Investment property, UK market - the growth opportunity
In this article we look at the investment property, UK market dynamics to demonstrate the positive outlokk for the future of property investment in the country.
The UK population has increased significantly over the last few decades; from 51.4 million in 1961 to 60.6 million in 2006. This is forecast to further increase over the next twenty-three years to 71.1 million in 2031, with real ramifications for the investment property UK market.
On the other hand household sizes are declining with over 30% of the population living alone and this downward trend is continuing – the forecast for 2031 is an average household size of just 1.91 down from over 3 in 1961. Alliance and Leicester Mortgages research predicts a 53% increase in the numbers of ‘living loners’ by 2026.
The government forecasts that in 2031 the demand for housing will be for 37.2 million households. The current supply is 25 million, thus the shortfall is 12.2 million. This equates to 488,000 new houses/dwellings required every year for the next twenty five years. Current house building rates are under 200,000 per year, down from 400,000 in the 1960’s. Supply in the UK housing market is significantly lower than demand, so a crash in the property market appears unlikely, especially over the long term.
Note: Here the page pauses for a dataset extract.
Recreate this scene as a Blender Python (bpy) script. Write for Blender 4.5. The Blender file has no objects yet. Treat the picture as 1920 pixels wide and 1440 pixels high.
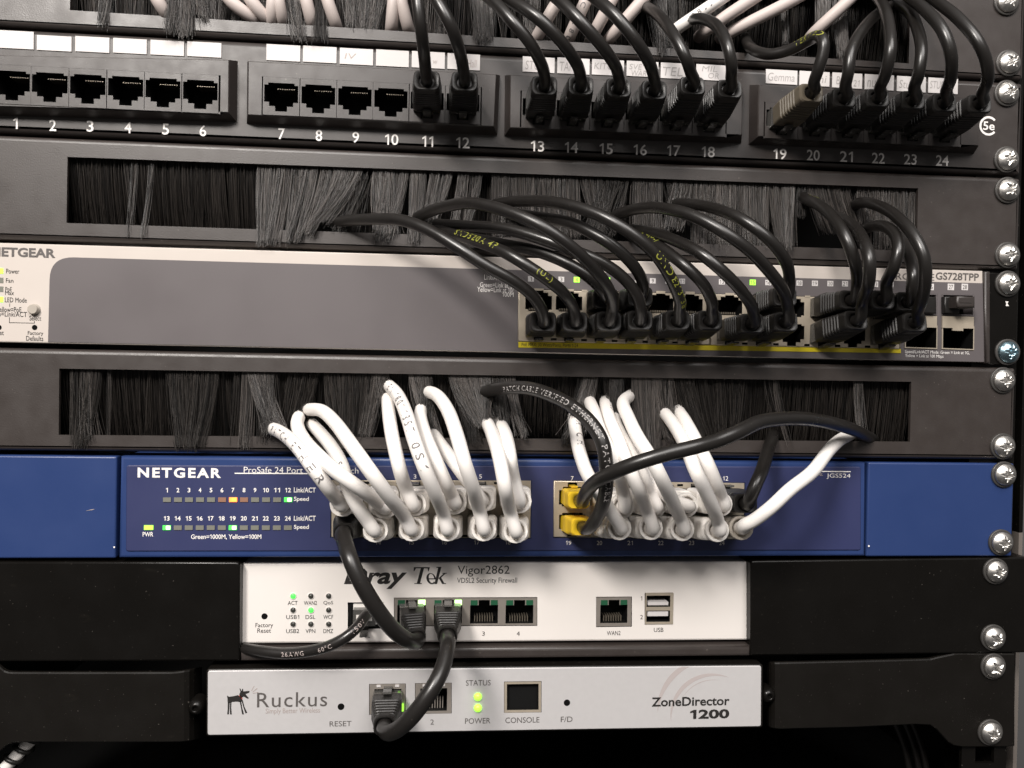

This has been recognised by the government – Yvette Cooper (Housing Minister at the time) said in October 2007;
“Britain was simply not building enough homes and hadn’t been for a generation”.
Plus Shadow Housing Minister Grant Shapps told the Daily Telegraph;
“It is becoming quite clear that the government doesn’t have a cat in hell’s chance of meeting its targets, either in the long or short term.”
The other dynamic from European statistics shows the move from owning to renting. The UK has a higher level of owner occupied dwellings vs rented than most of the other countries in Northern Europe with Germany having only 43% of dwellings owner occupied.
The privately rented sector accounts for just 12% of the investment property UK market. This has increased from 9.5% in 1991. Owner occupiers take up 70% and the socially rented sector is 18%. However with the increase in student numbers – where people traditionally learn the renting culture – and the high entry level cost of the housing market, the privately rented sector is set to grow over the next few years – all good news for the property investor.
The average house price for a first time buyer is now £160,000, however the average salary in the UK is £23,000 – thus the percentage of first time buyers in the market has gone from 55% in 1997 to just 29% in 2007.
This is reflected in the number of people renting which has increased from 2.1 million in 1997 to 2.5 million in 2006 and this growth is accelerating fuelled by immigration and the driving forces of lifestyle and flexibility behind today’s youth culture.
All this is positive news for the property investor as demand will remain high for rental accommodation thus ensuring a return on your investment before capital appreciation is taken into account.